Reputation: 303
I'm trying to find an elegant solution on how to convert something like this
ALL CAPS TEXT. "WHY ANYONE WOULD USE IT?" THIS IS RIDICULOUS! HELP.
...to regular-case. I could more or less find all sentence-starting characters with:
(?<=^|(\. \"?)|(! ))[A-Z] #this regex sure should be more complex
but (standard) Ruby neither allows lookbehinds, nor it is possible to apply .capitalize to, say, gsub replacements. I wish I could do this:
"mytext".gsub(/my(regex)/, '\1'.capitalize)
but the current working solution would be to
"mytext".split(/\. /).each {|x| p x.capitalize } #but this solution sucks
Upvotes: 4
Views: 751
Reputation: 168239
First of all, notice that what you are trying to do will only be an approximation.

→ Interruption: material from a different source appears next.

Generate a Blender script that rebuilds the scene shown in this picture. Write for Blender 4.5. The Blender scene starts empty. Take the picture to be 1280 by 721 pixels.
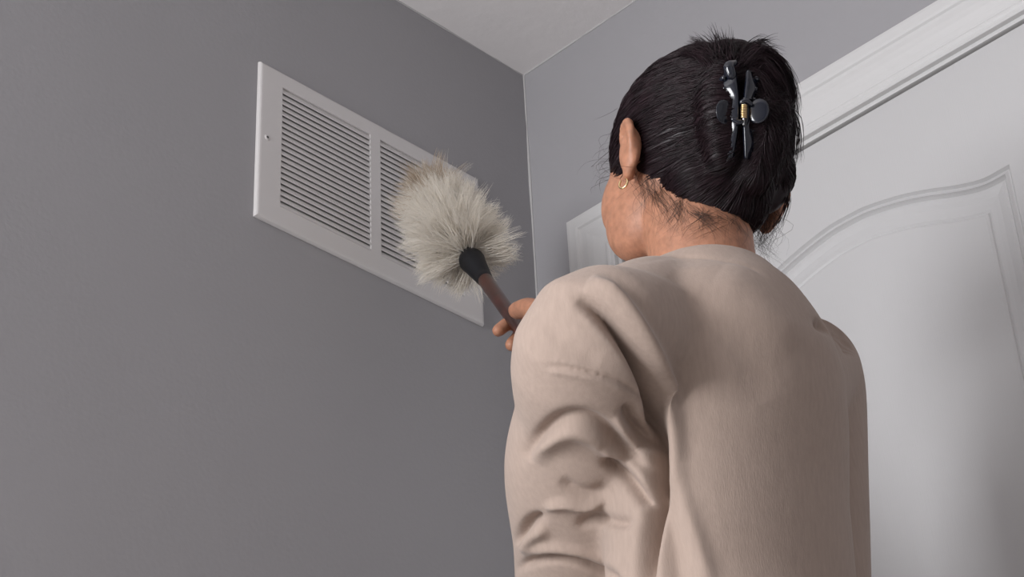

You cannot correctly tell where the sentence boundaries are. You can approximate it as The beginning of the entire string or right after a period, question mark, or exclamation mark followed by spaces. But then, you will incorrectly capitalize "economy" in "U.S. economy".
You cannot correctly tell which words should be capitalized. For example, "John" will be "john".
You may want to do some natural language processing to give you a close-to-correct result in many cases, but these methods are only probablistically correct. You will never get a perfect result.